* [INFORMATION SHOWN]
----------------
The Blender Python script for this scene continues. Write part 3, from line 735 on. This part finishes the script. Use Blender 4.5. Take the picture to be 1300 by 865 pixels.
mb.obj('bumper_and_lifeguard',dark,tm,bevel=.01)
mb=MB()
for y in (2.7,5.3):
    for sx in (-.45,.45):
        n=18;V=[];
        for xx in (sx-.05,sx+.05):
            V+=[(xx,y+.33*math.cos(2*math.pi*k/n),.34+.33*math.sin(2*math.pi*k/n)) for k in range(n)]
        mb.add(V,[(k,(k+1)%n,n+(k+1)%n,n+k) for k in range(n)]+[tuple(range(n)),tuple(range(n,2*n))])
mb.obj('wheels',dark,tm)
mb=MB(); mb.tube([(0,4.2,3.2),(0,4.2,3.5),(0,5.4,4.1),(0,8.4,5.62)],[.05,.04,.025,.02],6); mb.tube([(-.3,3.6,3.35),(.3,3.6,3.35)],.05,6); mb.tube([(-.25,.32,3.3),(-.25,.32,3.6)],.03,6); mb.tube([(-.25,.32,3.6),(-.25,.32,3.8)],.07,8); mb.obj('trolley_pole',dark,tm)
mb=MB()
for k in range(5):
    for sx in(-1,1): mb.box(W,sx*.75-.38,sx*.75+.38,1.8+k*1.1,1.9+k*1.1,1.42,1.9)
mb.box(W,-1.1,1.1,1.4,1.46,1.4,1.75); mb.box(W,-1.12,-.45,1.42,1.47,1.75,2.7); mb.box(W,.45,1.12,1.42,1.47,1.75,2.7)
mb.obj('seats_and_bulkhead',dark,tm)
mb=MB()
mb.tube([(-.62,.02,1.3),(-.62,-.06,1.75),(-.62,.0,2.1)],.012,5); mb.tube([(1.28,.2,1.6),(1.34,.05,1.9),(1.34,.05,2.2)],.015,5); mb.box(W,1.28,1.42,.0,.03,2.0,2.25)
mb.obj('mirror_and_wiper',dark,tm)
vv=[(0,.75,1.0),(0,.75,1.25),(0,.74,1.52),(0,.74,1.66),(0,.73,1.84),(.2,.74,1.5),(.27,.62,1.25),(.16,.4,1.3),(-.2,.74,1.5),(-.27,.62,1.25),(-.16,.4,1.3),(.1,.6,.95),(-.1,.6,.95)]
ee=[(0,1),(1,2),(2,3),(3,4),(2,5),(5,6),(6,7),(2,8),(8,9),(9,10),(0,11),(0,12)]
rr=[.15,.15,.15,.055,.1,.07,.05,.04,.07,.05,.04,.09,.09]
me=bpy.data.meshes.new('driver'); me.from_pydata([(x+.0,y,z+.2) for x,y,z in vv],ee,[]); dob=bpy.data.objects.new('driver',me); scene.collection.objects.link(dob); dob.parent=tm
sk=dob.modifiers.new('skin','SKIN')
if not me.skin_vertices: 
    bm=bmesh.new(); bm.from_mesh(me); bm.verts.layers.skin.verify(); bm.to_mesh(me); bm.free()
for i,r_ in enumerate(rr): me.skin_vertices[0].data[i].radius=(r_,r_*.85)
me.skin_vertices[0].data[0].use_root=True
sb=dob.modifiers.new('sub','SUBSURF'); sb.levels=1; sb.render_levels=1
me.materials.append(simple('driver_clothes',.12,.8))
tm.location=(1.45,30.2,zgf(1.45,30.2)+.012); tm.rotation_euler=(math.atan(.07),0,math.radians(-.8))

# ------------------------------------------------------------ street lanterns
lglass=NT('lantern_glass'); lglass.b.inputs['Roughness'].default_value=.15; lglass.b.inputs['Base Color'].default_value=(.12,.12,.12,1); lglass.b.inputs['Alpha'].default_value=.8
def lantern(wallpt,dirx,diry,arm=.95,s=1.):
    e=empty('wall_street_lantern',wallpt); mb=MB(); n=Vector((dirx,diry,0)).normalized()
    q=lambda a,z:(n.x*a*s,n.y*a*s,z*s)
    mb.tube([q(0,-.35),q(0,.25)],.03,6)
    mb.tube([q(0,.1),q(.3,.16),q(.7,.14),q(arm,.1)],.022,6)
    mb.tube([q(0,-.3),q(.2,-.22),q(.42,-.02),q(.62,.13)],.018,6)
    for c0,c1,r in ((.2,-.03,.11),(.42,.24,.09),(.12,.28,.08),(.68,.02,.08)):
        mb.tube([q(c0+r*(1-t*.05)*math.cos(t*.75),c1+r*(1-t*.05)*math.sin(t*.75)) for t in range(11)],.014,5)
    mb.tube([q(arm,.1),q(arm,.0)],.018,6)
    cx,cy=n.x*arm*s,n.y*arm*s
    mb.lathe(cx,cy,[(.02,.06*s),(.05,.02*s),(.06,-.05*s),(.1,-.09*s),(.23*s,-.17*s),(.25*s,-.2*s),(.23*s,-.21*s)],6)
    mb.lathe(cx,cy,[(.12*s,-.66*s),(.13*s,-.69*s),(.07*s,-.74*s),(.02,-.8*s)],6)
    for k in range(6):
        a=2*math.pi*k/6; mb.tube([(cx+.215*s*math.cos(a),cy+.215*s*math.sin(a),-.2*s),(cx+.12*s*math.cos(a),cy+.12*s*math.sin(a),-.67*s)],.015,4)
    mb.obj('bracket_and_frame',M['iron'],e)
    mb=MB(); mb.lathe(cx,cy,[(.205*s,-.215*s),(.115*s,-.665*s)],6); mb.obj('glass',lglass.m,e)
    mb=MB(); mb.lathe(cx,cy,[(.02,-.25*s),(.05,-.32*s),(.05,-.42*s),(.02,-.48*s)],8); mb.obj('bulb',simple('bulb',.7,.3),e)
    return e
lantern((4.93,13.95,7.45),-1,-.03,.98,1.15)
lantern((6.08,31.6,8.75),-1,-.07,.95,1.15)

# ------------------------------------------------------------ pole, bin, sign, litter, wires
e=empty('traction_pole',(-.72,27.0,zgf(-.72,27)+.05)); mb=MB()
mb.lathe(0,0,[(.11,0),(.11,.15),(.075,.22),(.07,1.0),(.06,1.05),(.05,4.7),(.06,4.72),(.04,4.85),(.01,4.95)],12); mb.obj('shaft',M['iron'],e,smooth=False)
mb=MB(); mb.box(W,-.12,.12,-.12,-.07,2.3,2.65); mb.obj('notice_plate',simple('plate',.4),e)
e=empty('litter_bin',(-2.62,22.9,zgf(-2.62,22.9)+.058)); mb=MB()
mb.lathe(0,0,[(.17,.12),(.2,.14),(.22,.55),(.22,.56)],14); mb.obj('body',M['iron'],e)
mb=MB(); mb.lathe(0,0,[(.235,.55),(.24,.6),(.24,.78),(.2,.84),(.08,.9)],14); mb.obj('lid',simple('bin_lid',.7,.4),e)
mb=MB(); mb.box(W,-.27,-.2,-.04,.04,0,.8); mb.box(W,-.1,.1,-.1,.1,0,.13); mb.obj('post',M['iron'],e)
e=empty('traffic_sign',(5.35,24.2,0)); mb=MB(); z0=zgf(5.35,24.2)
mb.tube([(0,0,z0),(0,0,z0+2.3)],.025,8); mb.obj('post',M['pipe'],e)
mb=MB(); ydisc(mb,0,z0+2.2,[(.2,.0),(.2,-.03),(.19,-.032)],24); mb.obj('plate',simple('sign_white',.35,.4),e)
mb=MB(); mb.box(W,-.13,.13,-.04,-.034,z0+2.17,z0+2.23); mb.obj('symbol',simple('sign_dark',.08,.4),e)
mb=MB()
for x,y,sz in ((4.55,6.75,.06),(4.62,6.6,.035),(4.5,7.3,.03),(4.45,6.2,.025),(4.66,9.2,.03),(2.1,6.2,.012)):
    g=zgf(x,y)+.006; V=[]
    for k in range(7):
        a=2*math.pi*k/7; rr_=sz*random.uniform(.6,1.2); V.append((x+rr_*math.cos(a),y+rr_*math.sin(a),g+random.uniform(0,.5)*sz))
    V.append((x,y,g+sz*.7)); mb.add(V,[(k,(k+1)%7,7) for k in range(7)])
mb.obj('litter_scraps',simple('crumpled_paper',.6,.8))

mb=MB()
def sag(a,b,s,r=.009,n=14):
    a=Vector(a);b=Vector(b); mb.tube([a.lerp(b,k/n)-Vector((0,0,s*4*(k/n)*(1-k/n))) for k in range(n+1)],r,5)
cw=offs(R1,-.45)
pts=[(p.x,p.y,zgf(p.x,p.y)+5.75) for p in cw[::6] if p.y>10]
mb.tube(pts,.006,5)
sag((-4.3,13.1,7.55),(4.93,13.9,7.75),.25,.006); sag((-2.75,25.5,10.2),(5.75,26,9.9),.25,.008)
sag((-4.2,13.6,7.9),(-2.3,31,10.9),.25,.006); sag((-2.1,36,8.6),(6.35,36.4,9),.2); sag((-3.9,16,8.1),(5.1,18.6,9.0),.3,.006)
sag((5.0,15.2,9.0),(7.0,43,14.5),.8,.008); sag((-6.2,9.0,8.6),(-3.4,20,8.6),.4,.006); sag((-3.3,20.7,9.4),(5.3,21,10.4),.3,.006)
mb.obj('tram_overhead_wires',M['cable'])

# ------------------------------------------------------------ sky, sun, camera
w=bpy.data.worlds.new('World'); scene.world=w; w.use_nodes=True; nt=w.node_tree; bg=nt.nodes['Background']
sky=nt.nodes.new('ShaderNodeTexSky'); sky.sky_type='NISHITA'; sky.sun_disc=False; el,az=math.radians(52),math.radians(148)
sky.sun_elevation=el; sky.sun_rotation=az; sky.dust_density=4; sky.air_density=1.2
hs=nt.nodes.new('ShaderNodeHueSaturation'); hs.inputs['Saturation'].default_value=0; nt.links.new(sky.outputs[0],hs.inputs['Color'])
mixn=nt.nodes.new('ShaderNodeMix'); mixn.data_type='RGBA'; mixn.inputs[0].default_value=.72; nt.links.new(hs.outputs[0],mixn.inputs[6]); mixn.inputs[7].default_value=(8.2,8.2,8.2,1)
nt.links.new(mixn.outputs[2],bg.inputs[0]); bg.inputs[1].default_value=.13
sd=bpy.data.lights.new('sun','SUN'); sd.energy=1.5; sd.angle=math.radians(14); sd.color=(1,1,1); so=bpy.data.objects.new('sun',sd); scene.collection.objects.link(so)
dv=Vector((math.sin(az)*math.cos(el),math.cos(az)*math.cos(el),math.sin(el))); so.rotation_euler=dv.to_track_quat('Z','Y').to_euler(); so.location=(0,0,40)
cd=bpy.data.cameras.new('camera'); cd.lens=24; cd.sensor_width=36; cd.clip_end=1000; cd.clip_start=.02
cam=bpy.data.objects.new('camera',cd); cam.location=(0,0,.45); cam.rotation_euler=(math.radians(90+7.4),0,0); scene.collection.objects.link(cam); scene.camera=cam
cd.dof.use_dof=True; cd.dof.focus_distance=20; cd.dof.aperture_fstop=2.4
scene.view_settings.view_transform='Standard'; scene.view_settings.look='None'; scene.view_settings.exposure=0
----------------
* [INSTRUCTIONS TO FOLLOW] Give a single number: the count of lines above that include the word "scene".

* [FINISHED EXERCISE] 6